Что-то шизоидное в нем безусловно есть, но больше какой-то звериной хитрости. Да и обличьем, словно оправдывая свою фамилию, он походит на диковинного зверя со сторожко посверкивающими глазками, гривой спутанных сивых волос и захлебисто-животным смехом. Впервые Толя забрел к нам еще в конце 1966 года, незадолго до выставки в клубе «Дружба». Подмигнул, как старый знакомый:
— Я слышал, ты балуешься грузинской водкой. Нельзя ли, — тут он стянул рукав пиджака в кулаке и всей рукой от локтя до кисти прошелся у себя под мокрым носом, — попробовать?

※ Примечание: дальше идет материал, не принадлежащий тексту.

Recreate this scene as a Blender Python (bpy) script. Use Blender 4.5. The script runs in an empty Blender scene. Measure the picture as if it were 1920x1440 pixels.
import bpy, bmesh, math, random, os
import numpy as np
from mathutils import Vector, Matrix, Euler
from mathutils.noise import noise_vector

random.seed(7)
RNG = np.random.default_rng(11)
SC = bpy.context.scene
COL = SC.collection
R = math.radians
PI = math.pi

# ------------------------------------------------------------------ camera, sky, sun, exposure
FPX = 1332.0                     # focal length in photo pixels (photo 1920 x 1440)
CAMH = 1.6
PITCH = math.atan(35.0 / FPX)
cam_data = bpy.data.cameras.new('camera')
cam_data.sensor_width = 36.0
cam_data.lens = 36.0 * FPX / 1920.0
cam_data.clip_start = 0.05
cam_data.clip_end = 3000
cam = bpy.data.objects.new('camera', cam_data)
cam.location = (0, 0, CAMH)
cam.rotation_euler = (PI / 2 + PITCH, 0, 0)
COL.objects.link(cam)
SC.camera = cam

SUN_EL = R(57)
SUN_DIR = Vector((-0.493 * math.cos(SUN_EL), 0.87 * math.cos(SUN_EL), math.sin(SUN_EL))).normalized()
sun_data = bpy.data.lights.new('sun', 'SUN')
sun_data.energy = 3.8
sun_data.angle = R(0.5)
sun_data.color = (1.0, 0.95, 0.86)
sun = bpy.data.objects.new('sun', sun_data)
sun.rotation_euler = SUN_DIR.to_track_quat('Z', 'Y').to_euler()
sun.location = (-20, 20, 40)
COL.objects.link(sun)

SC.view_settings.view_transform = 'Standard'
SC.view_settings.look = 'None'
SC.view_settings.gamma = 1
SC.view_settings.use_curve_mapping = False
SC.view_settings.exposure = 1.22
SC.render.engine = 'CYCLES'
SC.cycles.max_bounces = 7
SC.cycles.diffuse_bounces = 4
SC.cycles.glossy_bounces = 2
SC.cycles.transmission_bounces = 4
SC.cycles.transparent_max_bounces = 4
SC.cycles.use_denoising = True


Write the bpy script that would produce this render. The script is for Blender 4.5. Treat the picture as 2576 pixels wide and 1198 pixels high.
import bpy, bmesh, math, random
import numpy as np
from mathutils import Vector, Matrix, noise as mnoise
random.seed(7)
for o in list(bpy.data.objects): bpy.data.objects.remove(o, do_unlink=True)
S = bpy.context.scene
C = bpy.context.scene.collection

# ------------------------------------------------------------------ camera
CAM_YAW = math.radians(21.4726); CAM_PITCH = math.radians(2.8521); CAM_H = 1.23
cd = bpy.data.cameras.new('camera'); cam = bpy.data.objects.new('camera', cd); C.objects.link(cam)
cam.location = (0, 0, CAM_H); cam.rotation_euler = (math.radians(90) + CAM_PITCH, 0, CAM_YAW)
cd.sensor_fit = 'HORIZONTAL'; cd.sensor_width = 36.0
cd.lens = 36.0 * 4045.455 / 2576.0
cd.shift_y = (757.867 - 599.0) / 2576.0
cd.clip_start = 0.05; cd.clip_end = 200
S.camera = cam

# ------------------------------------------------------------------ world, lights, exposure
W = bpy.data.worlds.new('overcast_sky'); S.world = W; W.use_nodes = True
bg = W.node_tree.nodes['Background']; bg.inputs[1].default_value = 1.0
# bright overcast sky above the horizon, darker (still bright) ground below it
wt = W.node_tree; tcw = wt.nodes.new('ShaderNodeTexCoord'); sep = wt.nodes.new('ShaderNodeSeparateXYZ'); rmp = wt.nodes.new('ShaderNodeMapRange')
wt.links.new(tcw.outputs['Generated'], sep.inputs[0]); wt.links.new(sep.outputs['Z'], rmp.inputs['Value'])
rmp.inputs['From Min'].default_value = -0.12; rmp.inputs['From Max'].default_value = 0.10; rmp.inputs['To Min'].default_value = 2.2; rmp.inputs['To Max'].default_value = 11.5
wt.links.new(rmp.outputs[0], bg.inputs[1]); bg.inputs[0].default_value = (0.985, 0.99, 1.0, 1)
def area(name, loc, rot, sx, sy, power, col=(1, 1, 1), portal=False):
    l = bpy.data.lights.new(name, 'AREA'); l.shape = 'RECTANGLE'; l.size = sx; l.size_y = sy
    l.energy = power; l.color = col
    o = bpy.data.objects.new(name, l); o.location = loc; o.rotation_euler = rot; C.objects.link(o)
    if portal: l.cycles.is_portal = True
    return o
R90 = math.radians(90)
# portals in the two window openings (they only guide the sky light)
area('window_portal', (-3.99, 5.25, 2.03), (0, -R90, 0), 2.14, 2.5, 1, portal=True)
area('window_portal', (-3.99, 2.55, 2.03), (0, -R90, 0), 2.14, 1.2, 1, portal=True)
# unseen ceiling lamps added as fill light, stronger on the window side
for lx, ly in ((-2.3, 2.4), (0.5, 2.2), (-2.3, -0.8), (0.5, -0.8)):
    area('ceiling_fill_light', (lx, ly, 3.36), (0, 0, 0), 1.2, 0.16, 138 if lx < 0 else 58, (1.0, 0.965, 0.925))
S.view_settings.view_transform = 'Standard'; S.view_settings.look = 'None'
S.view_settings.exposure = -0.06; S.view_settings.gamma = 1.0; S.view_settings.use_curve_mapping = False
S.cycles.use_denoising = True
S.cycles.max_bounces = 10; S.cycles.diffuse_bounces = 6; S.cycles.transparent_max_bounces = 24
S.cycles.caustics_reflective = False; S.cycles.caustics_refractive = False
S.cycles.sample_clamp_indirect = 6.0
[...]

Пока Майя накрывала на стол, Зверев отыскал большой лист плотной белой бумаги, схватил коробочку Алешиных шестикопеечных акварельных красок и, целиком окунув его в миску с водой, буквально за две минуты нарисовал петуха. Эту виртуозную вещь — рассказывай, как создана, не поверят — впоследствии выпрашивало у меня немало людей, предлагали за нее то сто, то двести, а то и триста рублей.
Толя же в тот вечер критически оглядел сделанное и сказал:
— Выпьем, старик!
Выпив, он подлил из бутылки еще и изумился:
— Почему мне дали один стакан?
— А зачем тебе второй?
— Запивать.
Принесли ему стакан с водой. Он выплеснул ее на пол и загоготал:
— Ты что, старик, побойся Бога! Можно ли портить такой напиток водой?
— Ты же хотел запивать.
— Чачу нужно запивать чачей, — солидно объяснил он, снова хохотнул и эффектно опрокинул в себя левой и правой рукой два раза по сто.
— Зверев нигде не пропадет! — шутили ребята.
И действительно, чуть не с самого начала творческого пути Толя нашел покровителей. Искусствовед Румнев брал у него акварели и гуаши, показывал знакомым, агитировал покупать. «Мы должны помочь талантливому больному художнику», а все деньги отдавал ему. Известный коллекционер Костаки запирал его у себя на даче и за водку и кормежку получал зверевские работы.
— Толечка плюнет, разотрет, а я подберу, — приговаривал он.
Покровители друг друга недолюбливали. А Толя иезуитски, только ради потехи, разжигал их вражду. Доносил, да еще с придумываньем, Румневу, что о нем говорит Костаки, и наоборот. Когда же они оба, разозлившись, отвернулись от него, нашлись другие желающие помочь несчастному Звереву.
Сегодня он встретил меня в голой ободранной комнате своим характерным смехом:
— Ты ущербен, как история! Ничего тебя разделали! — И начал священнодействовать. Резал пополам тюбики, выдавливал их на лежащую на полу бумагу, свистел, пыхтел, размазывал обгрызанным веником краску, кидался к деревянному корыту, где валялась груда тюбиков, снова резал, выдавливал и мазал.